@Thomas,
Thomas, you're just jumping into the thread, and making statements which demonstrate that you've not read the thread before the point at which you jumped in, but rather have selected a particular post to argue about. I provided a link to data on the Atlantic bluefin tuna from NOAA. I provided other quotes from articles about the importation of seafood by the Japanese. In particular, i provided a quote from an article to the effect that the Japanese have reduced their importation of seafood, because people have finally decided that they are unwilling to pay such prices. Bluefin tuna may be being overfished--but a 60,000 tons a year at present, it cannot be denied that the market for $100/pound bluefin tuna (at the supplier end) is still huge. I've already provided evidence that the Japanese situation is extraordinary (the NOAA link has data on the price paid in Japan to suppliers). The NOAA link shows the United States, although one of the nations exploiting the bluefin tuna, is a net importer of bluefin tuna--and they aren't paying $100/pound to the supplier.
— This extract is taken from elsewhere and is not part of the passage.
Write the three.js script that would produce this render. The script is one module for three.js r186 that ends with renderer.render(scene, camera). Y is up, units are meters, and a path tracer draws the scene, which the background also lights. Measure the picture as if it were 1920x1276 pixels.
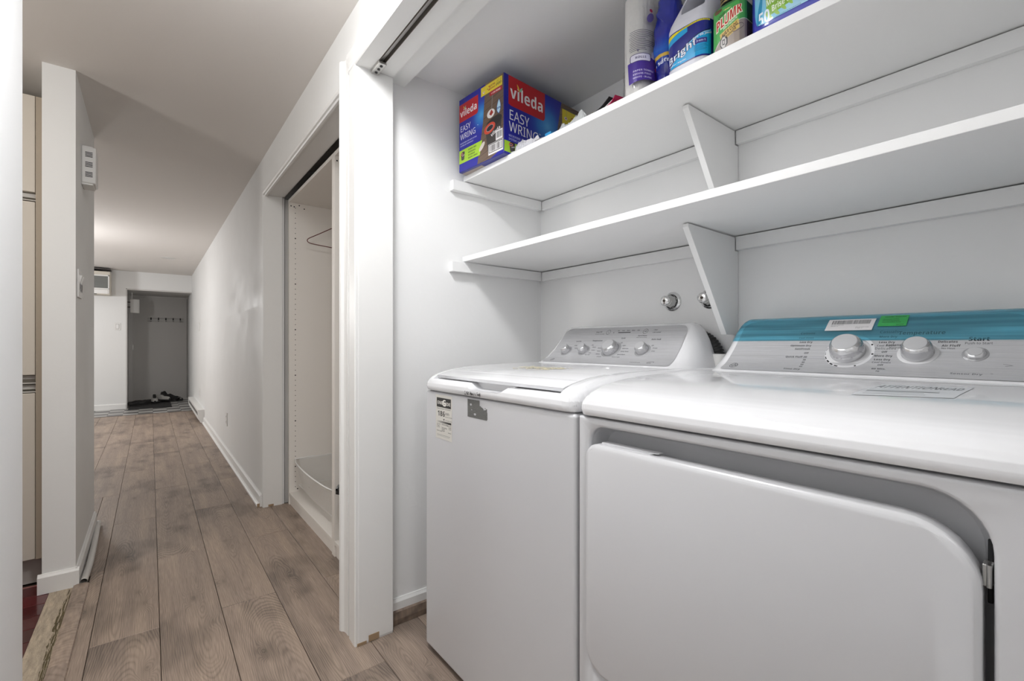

My point about the bluefin was not to the extent that it was a representative species to show the general problem of overfishing--it was to show that the Japanese commercial fishing industry is motivated by capitalist greed. You can have vigorous capitalism without greed, surely--but society is not obliged to stand aside while capitalists pursue their cupidity. My discussion started with a claim that the Japanese choose culturally to rely so heavily on seafood (based on a quote from another thread suggesting that they consume on the order of one half pound of fish--we're not even talking whale meat here--per person,
per day. I submit that they don't need to do that to meet their food needs. Robert suggested that they do it because it makes good sense logistically. I challenged that idea by pointing out the comparative cost to the Japanese of sending fishing fleets to the Gulf of Mexico and the Mediterranean in search of the bluefin, while at the same time buying the bulk of the world's catch of Atlantic bluefin. It ought to be obvious given that a Japanese fishing fleet that trawls the Gulf of Mexico in search of the bluefin--crossing the Pacific and entering the Gulf through the Panama Canal, the recrossing the Pacific to take the catch home--is motivated by the high return on investment, since simply meeting the food needs of the nation can be accomplished much, much cheaper by importing the products of domestic livestock.
It gets tedious when you just show trying to find an argument, as opposed to following and contributing to the discussions which have been spawned by the thread topic.